Activist who praised Isis killer Jihadi John has book promoted by National Lottery-funded group

Publicly funded group to hold discussion on 'I Refuse to Condemn', edited by Asim Qureshi


Asim Qureshi of campaign group Cage gestures as he addresses a press conference in London on February 26, 2015 in which he spoke of the history since 2009 of Kuwaiti-born London computer programmer Mohammed Emwazi, identified by experts and the media as masked Islamic State militant "Jihadi John". "Jihadi John", the masked Islamic State militant apparently responsible for beheading Western hostages, was named on February 26 by experts and the media. The International Centre for the Study of Radicalisation at London's King's College, a leading resource for studying foreign jihadists, said it believed the identity "to be accurate and correct". AFP PHOTO / JUSTIN TALLIS (Photo credit should read JUSTIN TALLIS/AFP via Getty Images)

A campaigner who praised Hezbollah and Isis killer Jihadi John has had his book promoted by a group that received more than £500,000 in public money, angering MPs.

Influential think-tank Policy Exchange revealed that a “radical reading group” supported by a group that recieved National Lottery and British Council was to hold the discussion on I Refuse to Condemn, which was edited by Asim Qureshi, who has history of controversial statements.

At a 2006 rally held by the UK branch of Hizb ut-Tahrir, an Islamist group that aims to unite all Muslims under one caliphate, Mr Qureshi said: “When we see Hezbollah defeating the armies of Israel we know what the solution is and where the victory lies.”

Mr Qureshi is research director of Cage, an advocacy group condemned as “apologists for terror” after he described Isis beheader Mohammed Emwazi in 2015 as “extremely kind, gentle and soft-spoken”.

In a BBC interview with Andrew Neil, also in 2015, Mr Qureshi repeatedly refused to condemn the statement by an Islamist scholar that Jews are descended from pigs, merely repeating that he was not a theologian.

The “reading group” is supported by Our Shared Cultural Heritage, a group coordinated by Manchester University sociologist Dr Sadia Habib, and the pressure group Decolonise UoM (University of Manchester).

Earlier this year, the anti-colonial collective called on the University of Manchester to divest from Tel Aviv University in order to oppose “racist violence”.

An open letter pushed by Decolonise UoM and signed by Dr Habib described the Israeli university as “an institution deeply implicated in racial violence and suffering”.

Conservative MP Nusrat Ghani criticised the National Lottery for funding OSCH, saying that it could bring the organisation into disrepute.

He said: “The Heritage Fund should not be associating with Cage. Nor should the British Council. Ministers need to be aware that these types of cases corrode public faith in our institutions.”

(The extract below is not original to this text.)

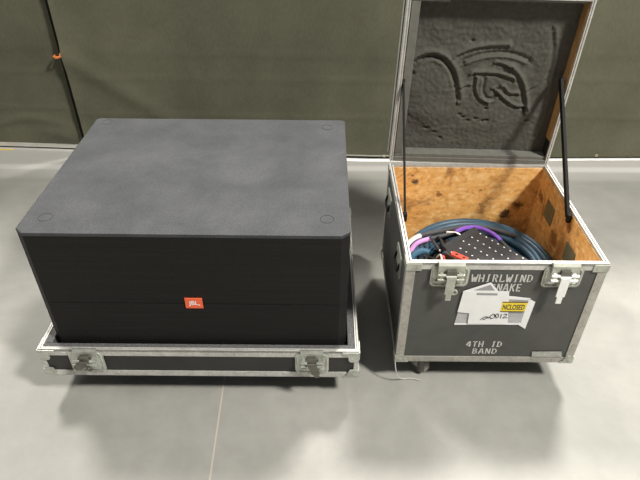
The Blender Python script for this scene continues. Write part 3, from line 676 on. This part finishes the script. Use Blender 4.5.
# packing pouch and papers on the front
def flat(name, poly, y, mt, par, th=0.0008):
    bm = NB(); prism(bm, poly, (0, y, 0), (1, 0, 0), (0, 0, 1), (0, -th, 0)); return obj(name, bm, mt, par)
pouch = flat('document_pouch', [(0.201, 0.332), (0.212, 0.474), (0.300, 0.484), (0.345, 0.478), (0.457, 0.464), (0.446, 0.334)], -0.0015, M['pouch'], case); pouch['label'] = 'clear grey pouch holding papers'
flat('white_border', [(0.452, 0.466), (0.478, 0.450), (0.471, 0.312), (0.436, 0.337), (0.440, 0.345), (0.447, 0.342)], -0.0022, M['paper'], pouch)
flat('white_border', [(0.360, 0.481), (0.457, 0.468), (0.457, 0.458), (0.360, 0.464)], -0.0022, M['paper'], pouch)
flat('white_border', [(0.201, 0.331), (0.202, 0.338), (0.446, 0.342), (0.446, 0.334)], -0.0024, M['paper'], pouch)
flat('yellow_label', [(0.358, 0.454), (0.450, 0.451), (0.447, 0.402), (0.358, 0.406)], -0.0056, M['yellow'], pouch)
bm = NB(); add_text(bm, 'NCLOSED', 0.364, 0.443, 0.414, 0.440, -0.0064, 0.0004)
box(bm, 0.358, 0.450, -0.0068, -0.0064, 0.4495, 0.4535); box(bm, 0.358, 0.447, -0.0068, -0.0064, 0.4025, 0.4065); obj('lettering', bm, M['ink'], pouch)
flat('paper_sheet', [(0.208, 0.500), (0.214, 0.504), (0.298, 0.543), (0.304, 0.540), (0.336, 0.500), (0.330, 0.40), (0.25, 0.40)], -0.0038, M['paper'], pouch)
flat('grey_print', [(0.246, 0.506), (0.300, 0.533), (0.320, 0.506)], -0.0048, M['grey_ink'], pouch, 0.0003)
flat('paper_sheet', [(0.209, 0.503), (0.372, 0.504), (0.399, 0.338), (0.250, 0.340), (0.247, 0.394), (0.203, 0.400)], -0.0052, M['paper'], pouch)
flat('grey_print', [(0.258, 0.495), (0.332, 0.494), (0.333, 0.484), (0.259, 0.485)], -0.0062, M['grey_ink'], pouch, 0.0003)
bm = NB()
for pts in ([(0.293, 0.362), (0.300, 0.368), (0.308, 0.363), (0.314, 0.372), (0.322, 0.370)], [(0.333, 0.388), (0.326, 0.378), (0.334, 0.368), (0.344, 0.378), (0.338, 0.392), (0.330, 0.384)],
            [(0.350, 0.372), (0.346, 0.388), (0.354, 0.392), (0.357, 0.377), (0.350, 0.371)], [(0.366, 0.371), (0.366, 0.392)], [(0.374, 0.388), (0.382, 0.393), (0.386, 0.385), (0.375, 0.373), (0.391, 0.374)], [(0.30, 0.372), (0.31, 0.377), (0.328, 0.374)]):
    tube(bm, smooth_path([(a, -0.0062, b) for a, b in pts], 4), 0.0017, 4)
obj('handwriting', bm, M['ink'], pouch)
flat('tape_label', [(0.530, 0.159), (0.526, 0.188), (0.640, 0.190), (0.648, 0.160)], -0.0038, M['label_tape'], case)

# ---------------------------------------------------------------- what lies in the case
cx0, cy0 = 0.658, 1.847
pts = []; layers = 9
for k in range(layers):
    rad_out = 0.298; n_t = 4
    for i in range(n_t*40):
        tt = i/(n_t*40); r_ = rad_out-0.0300*(n_t-1)*tt if k % 2 == 0 else rad_out-0.0300*(n_t-1)*(1-tt)
        a_ = 2*PI*n_t*tt+k*0.0
        wob = 0.005*math.sin(2*a_*0.8+k*1.3)+0.003*math.sin(3*a_+2*k)
        pts.append((cx0+(r_+wob)*math.cos(a_), cy0+(r_+wob)*0.95*math.sin(a_), 0.164+0.0268*k+0.003*math.sin(1.6*a_+k*1.7)-0.06*max(0, 0.27-r_)))
bm = NB(); tube(bm, pts, 0.0148, 10)
tag(obj('multicore_cable', bm, M['blue'], None, True), 'thick dark blue cable coiled round the inside of the open case', 'cable')
# looser top loops of the same kind, each a lead of its own
def lead(name, pts, r, mt, label, group=None, bands=(), cat='cable'):
    P = smooth_path(pts, 8); bm = NB(); tube(bm, P, r, 8); o = tag(obj(name, bm, mt, None, True), label, cat, group)
    for i0, i1, bmt, nm in bands:
        bm = NB(); tube(bm, P[i0:i1+1], r*1.22, 8); obj(nm, bm, bmt, o, True)
    return o
lead('cable_loop', [(0.36, 1.782, 0.417), (0.378, 1.825, 0.420), (0.415, 1.850, 0.422), (0.448, 1.846, 0.420)], 0.0135, M['blue_light'], 'short pale blue cable end curving at the left front of the case', cat='cable')
lead('sleeved_cable', [(0.338, 1.70, 0.40), (0.337, 1.775, 0.418), (0.352, 1.854, 0.424), (0.378, 1.910, 0.427), (0.426, 1.950, 0.427), (0.516, 1.986, 0.425), (0.618, 2.020, 0.422), (0.735, 2.035, 0.41), (0.85, 1.98, 0.405)], 0.0085, M['grey_cable'],
     'dark grey cable with a white sleeve, looped over the blue coil', None, [(4, 32, M['white_sleeve'], 'white_sleeve')])
lead('sleeved_cable', [(0.350, 1.70, 0.395), (0.356, 1.79, 0.412), (0.378, 1.861, 0.420), (0.410, 1.905, 0.424), (0.465, 1.932, 0.425), (0.532, 1.958, 0.425), (0.586, 1.979, 0.430), (0.62, 1.998, 0.433), (0.66, 2.003, 0.435), (0.690, 1.990, 0.438), (0.712, 1.965, 0.442), (0.730, 1.935, 0.446), (0.745, 1.903, 0.446), (0.764, 1.857, 0.443), (0.79, 1.80, 0.430), (0.81, 1.73, 0.40)], 0.0080, M['grey_cable'],
     'dark grey cable with pink and purple sleeves crossing the blue coil', None, [(4, 32, M['pink'], 'pink_sleeve'), (47, 98, M['purple'], 'purple_sleeve')])
# fan-out bed and tails with connectors in the left half of the coil
bm = NB()
random.seed(11)
for i in range(26):
    a_ = random.uniform(0, 6.28); rr_ = random.uniform(0.08, 0.17); cxx = random.uniform(0.50, 0.68); cyy = random.uniform(1.80, 1.95); zz = random.uniform(0.20, 0.385)
    P = [(cxx+rr_*math.cos(a_+t_*0.5)*1.0, cyy+rr_*0.8*math.sin(a_+t_*0.5), zz+0.012*math.sin(t_+i)) for t_ in range(9)]
    tube(bm, smooth_path(P, 4), 0.0055, 6)
tag(obj('fanout_bundle', bm, M['black_cable'], None, True), 'tangle of thin black cables filling the middle of the blue coil', 'cable')
bed = bpy.data.objects['fanout_bundle']
TAILS = [((0.472, 1.905), (0.498, 1.835), 0.435), ((0.505, 1.905), (0.518, 1.83), 0.440), ((0.455, 1.80), (0.49, 1.775), 0.425), ((0.40, 1.77), (0.43, 1.755), 0.418), ((0.43, 1.80), (0.425, 1.75), 0.43), ((0.535, 1.89), (0.54, 1.82), 0.432)]
where = ['pointing at the left latch', 'beside the dotted box corner', 'low behind the left latch', 'nearest the left front corner', 'lying over the front of the coil', 'half under the dotted box edge']
for (a_, b2_, z_), wh in zip(TAILS, where):
    A = Vector((*a_, z_)); B = Vector((*b2_, z_-0.01)); d = (B-A).normalized()
    bm = NB(); tube(bm, [A, A+d*0.03, A+d*0.032, A+d*0.060], [0.0058, 0.0085, 0.0090, 0.0090], 12)
    t_ = tag(obj('connector_plug', bm, M['black_cable'], None, True), 'slim black cable plug in the case, '+wh, 'plug', 'black plugs on the fan-out tails')
    bm = NB(); tube(bm, [A+d*0.060, A+d*0.066], 0.0075, 12); obj('metal_shell', bm, M['silver'], t_, True)
    bm = NB(); tube(bm, smooth_path([A+d*0.002, A-d*0.03+Vector((0, 0, -0.008)), A-d*0.06+Vector((0.02, 0.0, -0.05))], 5), 0.0035, 6); obj('lead', bm, M['black_cable'], t_, True)
for (x, y, mt, nm) in ((0.487, 1.797, M['white_sleeve'], 'white'), (0.497, 1.790, M['red'], 'red'), (0.510, 1.815, mat('bright_blue_sleeve', (0.05, 0.25, 0.65), 0.4), 'bright blue')):
    bm = NB(); tube(bm, smooth_path([(x-0.010, y+0.03, 0.40), (x-0.004, y+0.010, 0.438), (x, y-0.012, 0.442), (x+0.004, y-0.05, 0.40)], 4), 0.0038, 8)
    tag(obj('thin_wire', bm, mt, None, True), 'thin '+nm+' wire end just behind the left latch', 'wire')
# white slip of paper under the box edge
bm = NB(); P = [(0.540, 1.972, 0.432), (0.575, 1.962, 0.439), (0.600, 1.935, 0.439), (0.612, 1.905, 0.432)]
for a_, b2_ in zip(P, P[1:]):
    A, B = Vector(a_), Vector(b2_); u = (B-A); sd = Vector((-u.y, u.x, 0)).normalized()*0.006
    A2, B2 = A+sd, B+sd; v_ = [bm.verts.new(q) for q in (A-sd*.6, B-sd*.6, B2, A2)]; bm.faces.new(v_)
bmesh.ops.remove_doubles(bm, verts=bm.verts, dist=0.004)
r_ = bmesh.ops.extrude_face_region(bm, geom=list(bm.faces)); [setattr(q, 'co', q.co+Vector((0, 0, -0.0015))) for q in r_['geom'] if isinstance(q, bmesh.types.BMVert)]
tag(obj('cable_tag', bm, M['white_sleeve']), 'narrow white tag strip beside the dotted black box', 'tag')
# stage box with rows of sockets
BA = -0.885                                            # direction of the long side
sbx = thing('stage_box', 'black metal stage box with rows of white dots, resting on the coiled cable', 'stage box', (0.6726, 1.9246, 0.375), BA)
LA, LB = 0.275, 0.215                                  # local x = long side, local -y = short side
bm = NB(); box(bm, -0.016, LA, -LB, 0.007, 0, 0.085, 0.003); obj('housing', bm, M['box'], sbx)
bm = NB(); prism(bm, [(-0.046, 0.0), (-0.017, 0.0), (-0.017, 0.078), (-0.046, 0.088)], (0, 0.014, 0), (1, 0, 0), (0, 0, 1), (0, -LB*0.95, 0)); obj('side_flange', bm, M['box'], sbx)
bm = NB(); tube(bm, [(0.0105*math.cos(k*PI/8), 0.0105*math.sin(k*PI/8), 0.0850) for k in range(16)], 0.0010, 5, True)
sock = obj('socket', bm, M['box'], sbx, True)
bm = NB(); box(bm, -0.0032, 0.0032, -0.0026, 0.0026, 0.0845, 0.0862, 0.0005); dot = obj('white_dot', bm, M['dot'], sock)
first = True
for i in range(10):
    for j in range(5):
        x = 0.0298*i+0.0; y = -0.004-0.0478*j; x -= 0.0056*j
        if x > LA-0.008 or x < -0.012 or y < -LB+0.006: continue
        if first: s_ = sock; first = False
        else:
            s_ = sock.copy(); C.objects.link(s_); d_ = dot.copy(); C.objects.link(d_); d_.parent = s_
        s_.location = (x, y, 0)
# red connector plate
red = None
bm = NB(); prism(bm, rrect(0, 0.072, 0, 0.026, 0.008), (0.530, 1.795, 0.4615), Vector((0.78, -0.62, 0)), Vector((-0.50, -0.78, 0.0)), (0, 0, 0.007))
red = tag(obj('connector_plate', bm, M['red']), 'small red plastic connector plate with dark holes behind the left latch', 'connector')
bm = NB()
for q in (0.022, 0.054):
    c_ = Vector((0.530, 1.795, 0.4690))+Vector((0.78, -0.62, 0))*q+Vector((-0.50, -0.78, 0))*0.013; cyl(bm, c_, c_+Vector((0, 0, 0.001)), 0.006, 12)
obj('screw_hole', bm, M['ink'], red)
# clear strap strand by the front left caster
lead('plastic_strand', [(0.300, 1.515, 0.125), (0.305, 1.510, 0.09), (0.318, 1.515, 0.04), (0.340, 1.530, 0.008), (0.372, 1.535, 0.006), (0.413, 1.525, 0.005)], 0.0020, M['clear'], 'thin clear plastic strand trailing on the floor from the open case corner', cat='strand')

bm = NB(); prism(bm, [(-2.75, 3.490), (-2.105, 3.488), (-2.105, 3.502), (-2.75, 3.506)], (0, 0, 0.0004), (1, 0, 0), (0, 1, 0), (0, 0, 0.0008))
tag(obj('floor_tape', bm, M['yellow']), 'short yellow tape strip on the floor under the left curtain rail', 'tape')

Labour MP Khalid Mahmood added: “The public deserves much better than this. The British Council exists to promote cultural understanding between peoples and a positive view of Muslims to showcase the best of Britain.

“Asim Qureshi and Cage have consistently shown themselves to be some of the worst.

“What is an organisation with a royal charter doing in such company?”

The National Lottery Heritage Fund told the JC: “In 2018, we awarded a grant of £689,260 to the British Council to deliver the ‘Our Shared Cultural Heritage’ project, which focuses on the shared cultural heritage of the UK and South Asia.”

The British Council said it did not provide funding for the reading event itself and its logo had been removed from the promotional materials.

Cage managing director Muhammad Rabbani told the JC: “The strength of our campaigns in accounting the government for its state-sanctioned Islamophobia and Institutional racism is underlined by the breadth of partners from across the political spectrum engaging positively with our work.

“Dr Asim Qureshi’s body of work demonstrates he is an advocate for justice and a committed campaigner against racism, including antisemitism.”

A British Council spokesperson said: “The British Council builds connections, understanding and trust between people in the UK and other countries.

"We’re delighted to work in partnership with Manchester Museum to deliver Our Shared Cultural Heritage, a valuable youth-led project which explores the shared cultures and histories of the UK and South Asia.

"Thanks to funding provided by the National Lottery Heritage Fund, since 2019 the project has supported museums, community, and youth organisations in Glasgow and Manchester to create new opportunities for young people aged 11-25 from the South Asian diaspora and their peers.”

This article has been edited to reflect that the 'radical reading' group did not recieve British Council or National Lottery funds and to include a quote from a British Council spokesperson.